## Aim
Your task is to repeat the listing exactly.

## Supplied material

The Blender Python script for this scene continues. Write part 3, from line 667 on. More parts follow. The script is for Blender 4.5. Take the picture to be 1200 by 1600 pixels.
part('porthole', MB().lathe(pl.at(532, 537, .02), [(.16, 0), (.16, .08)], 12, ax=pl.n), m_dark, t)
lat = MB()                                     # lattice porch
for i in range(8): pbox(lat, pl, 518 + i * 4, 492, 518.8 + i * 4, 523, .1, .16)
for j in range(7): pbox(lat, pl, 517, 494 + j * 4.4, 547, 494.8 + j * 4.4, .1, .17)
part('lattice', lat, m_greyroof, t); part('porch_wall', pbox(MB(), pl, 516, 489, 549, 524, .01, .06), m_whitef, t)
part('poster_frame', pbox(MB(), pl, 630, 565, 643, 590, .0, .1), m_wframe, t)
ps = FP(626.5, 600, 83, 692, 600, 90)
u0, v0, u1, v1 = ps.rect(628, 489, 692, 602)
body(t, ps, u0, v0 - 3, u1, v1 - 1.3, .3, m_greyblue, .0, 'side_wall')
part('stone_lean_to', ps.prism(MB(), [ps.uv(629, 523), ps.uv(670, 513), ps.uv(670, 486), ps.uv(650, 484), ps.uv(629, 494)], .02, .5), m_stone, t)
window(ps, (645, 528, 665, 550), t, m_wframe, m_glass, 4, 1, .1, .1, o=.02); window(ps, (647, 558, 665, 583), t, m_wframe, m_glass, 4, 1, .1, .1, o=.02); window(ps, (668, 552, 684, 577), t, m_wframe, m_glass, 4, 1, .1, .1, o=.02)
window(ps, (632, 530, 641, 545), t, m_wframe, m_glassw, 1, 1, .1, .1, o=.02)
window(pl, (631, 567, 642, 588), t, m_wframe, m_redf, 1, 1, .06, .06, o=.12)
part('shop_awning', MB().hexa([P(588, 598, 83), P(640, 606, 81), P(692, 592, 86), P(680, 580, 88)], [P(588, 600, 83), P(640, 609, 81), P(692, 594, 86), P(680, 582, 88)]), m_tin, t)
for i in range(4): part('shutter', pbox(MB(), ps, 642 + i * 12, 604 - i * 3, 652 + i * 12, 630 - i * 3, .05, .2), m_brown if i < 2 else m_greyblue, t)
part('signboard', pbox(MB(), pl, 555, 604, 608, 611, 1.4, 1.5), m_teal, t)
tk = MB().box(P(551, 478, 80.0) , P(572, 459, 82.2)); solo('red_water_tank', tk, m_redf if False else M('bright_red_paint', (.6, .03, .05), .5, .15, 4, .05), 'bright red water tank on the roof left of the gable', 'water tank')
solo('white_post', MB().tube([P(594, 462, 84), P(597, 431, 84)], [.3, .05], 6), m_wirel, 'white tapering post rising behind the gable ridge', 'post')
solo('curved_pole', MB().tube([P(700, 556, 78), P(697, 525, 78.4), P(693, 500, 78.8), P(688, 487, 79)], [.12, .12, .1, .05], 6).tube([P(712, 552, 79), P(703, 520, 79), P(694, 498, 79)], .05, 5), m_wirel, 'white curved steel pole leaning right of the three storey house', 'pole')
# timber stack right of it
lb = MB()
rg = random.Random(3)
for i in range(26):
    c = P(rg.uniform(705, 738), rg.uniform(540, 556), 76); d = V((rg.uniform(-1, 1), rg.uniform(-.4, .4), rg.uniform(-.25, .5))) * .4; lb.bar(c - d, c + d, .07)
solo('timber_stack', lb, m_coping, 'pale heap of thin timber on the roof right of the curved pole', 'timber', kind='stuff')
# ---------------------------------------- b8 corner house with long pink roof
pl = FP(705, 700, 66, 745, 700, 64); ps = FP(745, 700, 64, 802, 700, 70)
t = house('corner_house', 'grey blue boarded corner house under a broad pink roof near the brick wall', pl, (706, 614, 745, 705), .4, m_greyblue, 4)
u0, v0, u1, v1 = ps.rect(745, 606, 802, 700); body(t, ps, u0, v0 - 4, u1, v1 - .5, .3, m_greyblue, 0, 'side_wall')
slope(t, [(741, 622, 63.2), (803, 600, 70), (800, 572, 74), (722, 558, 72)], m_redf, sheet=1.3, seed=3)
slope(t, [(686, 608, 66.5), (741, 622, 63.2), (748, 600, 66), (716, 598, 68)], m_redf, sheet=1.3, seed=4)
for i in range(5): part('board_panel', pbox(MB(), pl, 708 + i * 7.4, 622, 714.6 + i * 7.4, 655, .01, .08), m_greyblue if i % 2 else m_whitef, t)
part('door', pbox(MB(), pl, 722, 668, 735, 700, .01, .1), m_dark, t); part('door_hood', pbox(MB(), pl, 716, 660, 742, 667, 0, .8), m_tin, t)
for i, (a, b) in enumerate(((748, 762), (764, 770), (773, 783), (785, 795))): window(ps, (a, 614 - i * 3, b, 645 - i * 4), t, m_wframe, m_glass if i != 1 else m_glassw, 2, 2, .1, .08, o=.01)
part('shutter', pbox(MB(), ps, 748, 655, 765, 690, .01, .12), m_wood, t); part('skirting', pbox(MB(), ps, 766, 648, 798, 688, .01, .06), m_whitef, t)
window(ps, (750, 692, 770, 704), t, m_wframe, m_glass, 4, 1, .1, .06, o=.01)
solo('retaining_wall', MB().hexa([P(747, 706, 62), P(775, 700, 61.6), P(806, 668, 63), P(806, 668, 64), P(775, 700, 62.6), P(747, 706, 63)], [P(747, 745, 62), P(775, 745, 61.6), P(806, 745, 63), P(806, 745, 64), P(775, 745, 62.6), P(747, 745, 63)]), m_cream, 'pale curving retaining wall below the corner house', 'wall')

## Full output
The Blender Python script for this scene continues. Write part 3, from line 667 on. More parts follow. The script is for Blender 4.5. Take the picture to be 1200 by 1600 pixels.
part('porthole', MB().lathe(pl.at(532, 537, .02), [(.16, 0), (.16, .08)], 12, ax=pl.n), m_dark, t)
lat = MB()                                     # lattice porch
for i in range(8): pbox(lat, pl, 518 + i * 4, 492, 518.8 + i * 4, 523, .1, .16)
for j in range(7): pbox(lat, pl, 517, 494 + j * 4.4, 547, 494.8 + j * 4.4, .1, .17)
part('lattice', lat, m_greyroof, t); part('porch_wall', pbox(MB(), pl, 516, 489, 549, 524, .01, .06), m_whitef, t)
part('poster_frame', pbox(MB(), pl, 630, 565, 643, 590, .0, .1), m_wframe, t)
ps = FP(626.5, 600, 83, 692, 600, 90)
u0, v0, u1, v1 = ps.rect(628, 489, 692, 602)
body(t, ps, u0, v0 - 3, u1, v1 - 1.3, .3, m_greyblue, .0, 'side_wall')
part('stone_lean_to', ps.prism(MB(), [ps.uv(629, 523), ps.uv(670, 513), ps.uv(670, 486), ps.uv(650, 484), ps.uv(629, 494)], .02, .5), m_stone, t)
window(ps, (645, 528, 665, 550), t, m_wframe, m_glass, 4, 1, .1, .1, o=.02); window(ps, (647, 558, 665, 583), t, m_wframe, m_glass, 4, 1, .1, .1, o=.02); window(ps, (668, 552, 684, 577), t, m_wframe, m_glass, 4, 1, .1, .1, o=.02)
window(ps, (632, 530, 641, 545), t, m_wframe, m_glassw, 1, 1, .1, .1, o=.02)
window(pl, (631, 567, 642, 588), t, m_wframe, m_redf, 1, 1, .06, .06, o=.12)
part('shop_awning', MB().hexa([P(588, 598, 83), P(640, 606, 81), P(692, 592, 86), P(680, 580, 88)], [P(588, 600, 83), P(640, 609, 81), P(692, 594, 86), P(680, 582, 88)]), m_tin, t)
for i in range(4): part('shutter', pbox(MB(), ps, 642 + i * 12, 604 - i * 3, 652 + i * 12, 630 - i * 3, .05, .2), m_brown if i < 2 else m_greyblue, t)
part('signboard', pbox(MB(), pl, 555, 604, 608, 611, 1.4, 1.5), m_teal, t)
tk = MB().box(P(551, 478, 80.0) , P(572, 459, 82.2)); solo('red_water_tank', tk, m_redf if False else M('bright_red_paint', (.6, .03, .05), .5, .15, 4, .05), 'bright red water tank on the roof left of the gable', 'water tank')
solo('white_post', MB().tube([P(594, 462, 84), P(597, 431, 84)], [.3, .05], 6), m_wirel, 'white tapering post rising behind the gable ridge', 'post')
solo('curved_pole', MB().tube([P(700, 556, 78), P(697, 525, 78.4), P(693, 500, 78.8), P(688, 487, 79)], [.12, .12, .1, .05], 6).tube([P(712, 552, 79), P(703, 520, 79), P(694, 498, 79)], .05, 5), m_wirel, 'white curved steel pole leaning right of the three storey house', 'pole')
# timber stack right of it
lb = MB()
rg = random.Random(3)
for i in range(26):
    c = P(rg.uniform(705, 738), rg.uniform(540, 556), 76); d = V((rg.uniform(-1, 1), rg.uniform(-.4, .4), rg.uniform(-.25, .5))) * .4; lb.bar(c - d, c + d, .07)
solo('timber_stack', lb, m_coping, 'pale heap of thin timber on the roof right of the curved pole', 'timber', kind='stuff')
# ---------------------------------------- b8 corner house with long pink roof
pl = FP(705, 700, 66, 745, 700, 64); ps = FP(745, 700, 64, 802, 700, 70)
t = house('corner_house', 'grey blue boarded corner house under a broad pink roof near the brick wall', pl, (706, 614, 745, 705), .4, m_greyblue, 4)
u0, v0, u1, v1 = ps.rect(745, 606, 802, 700); body(t, ps, u0, v0 - 4, u1, v1 - .5, .3, m_greyblue, 0, 'side_wall')
slope(t, [(741, 622, 63.2), (803, 600, 70), (800, 572, 74), (722, 558, 72)], m_redf, sheet=1.3, seed=3)
slope(t, [(686, 608, 66.5), (741, 622, 63.2), (748, 600, 66), (716, 598, 68)], m_redf, sheet=1.3, seed=4)
for i in range(5): part('board_panel', pbox(MB(), pl, 708 + i * 7.4, 622, 714.6 + i * 7.4, 655, .01, .08), m_greyblue if i % 2 else m_whitef, t)
part('door', pbox(MB(), pl, 722, 668, 735, 700, .01, .1), m_dark, t); part('door_hood', pbox(MB(), pl, 716, 660, 742, 667, 0, .8), m_tin, t)
for i, (a, b) in enumerate(((748, 762), (764, 770), (773, 783), (785, 795))): window(ps, (a, 614 - i * 3, b, 645 - i * 4), t, m_wframe, m_glass if i != 1 else m_glassw, 2, 2, .1, .08, o=.01)
part('shutter', pbox(MB(), ps, 748, 655, 765, 690, .01, .12), m_wood, t); part('skirting', pbox(MB(), ps, 766, 648, 798, 688, .01, .06), m_whitef, t)
window(ps, (750, 692, 770, 704), t, m_wframe, m_glass, 4, 1, .1, .06, o=.01)
solo('retaining_wall', MB().hexa([P(747, 706, 62), P(775, 700, 61.6), P(806, 668, 63), P(806, 668, 64), P(775, 700, 62.6), P(747, 706, 63)], [P(747, 745, 62), P(775, 745, 61.6), P(806, 745, 63), P(806, 745, 64), P(775, 745, 62.6), P(747, 745, 63)]), m_cream, 'pale curving retaining wall below the corner house', 'wall')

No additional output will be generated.